Intanto faccio un giro su un gruppo social nel quale si raccontano vicende tragicomiche sul mondo del lavoro e fra le segnalazioni più frequenti che riguardano il settore della ristorazione troviamo tante esperienze che raccontano esattamente quello di cui si è parlato. Ecco alcuni post: 

"E niente, ho fatto una settimana di prova per un ristorante, 12 ore al giorno e mi hanno detto che i giorni di prova non vengono pagati"

"Lavoro nella ristorazione da quando avevo 19 anni (adesso ne ho 25) e veramente non capisco come si possa minimamente dar ragione ai discorsi di Borghese o altri ristoratori che puntualmente, piangono perché nessuno vuole lavorare. In questi anni ho provato, anche se in breve, altri settori e nessuno è stato mai più tossico come la ristorazione. I clienti che da quando è finito il lockdown sembrano fanno richieste assurde e sono molto più maleducati. Tra colleghi è sempre la stessa storia: chi ha un ruolo leggermente più alto del tuo e cerca di metterti in cattiva luce, meritocrazia inesistente e 0 collaborazione. A 25 anni sono arrivato davvero al punto di dire basta a questo settore". 

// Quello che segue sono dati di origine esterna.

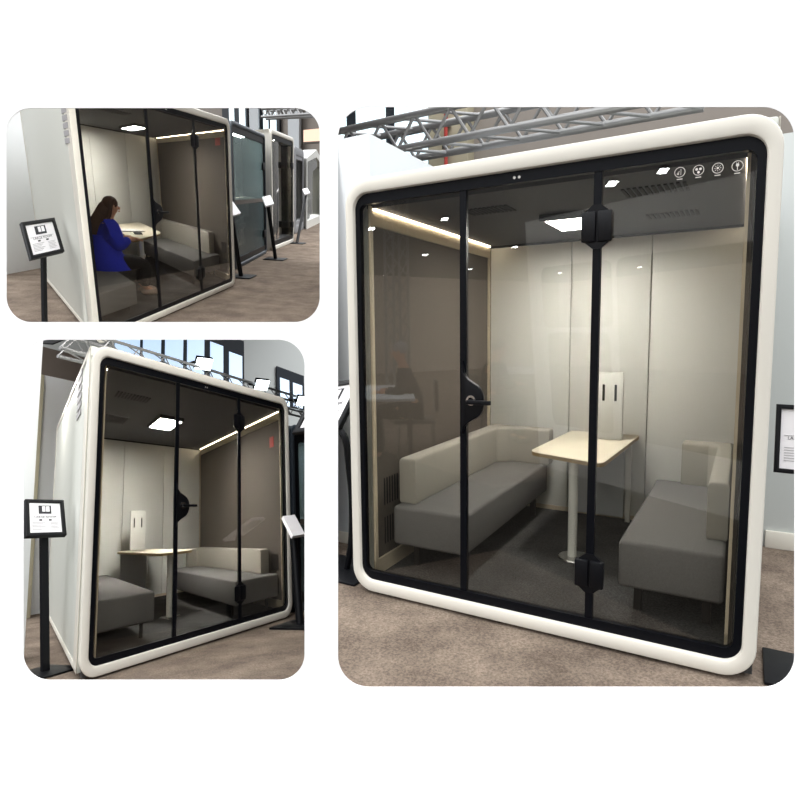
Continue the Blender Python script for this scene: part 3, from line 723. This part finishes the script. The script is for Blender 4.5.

"Ciao! Lavoro in un bar e ho una domandina: fino a che punto un titolare può chiedere ai dipendenti di fare straordinari (nella fattispecie, mezza giornata nel proprio giorno libero) perché carenti di personale? Una collega si è licenziata e il titolare, sull'onda di "non si trova personale, i giovani non hanno più voglia di lavorare, col reddito di cittadinanza preferiscono stare sul divano " e banalità simili, ha ben pensato di non voler mettere annunci perché tanto è solo una perdita di tempo, e di affidarsi al passa parola, che "almeno tramite conoscenze andiamo più sul sicuro". Infatti da un mese ancora non si è presentato nessuno...Nel frattempo il lavoro è aumentato e a noi è stato chiesto questo "piacere", ovviamente retribuito, ma la domanda è: fino a che punto si è "obbligati" ad accettare di fare straordinari? Grazie a chi risponderà!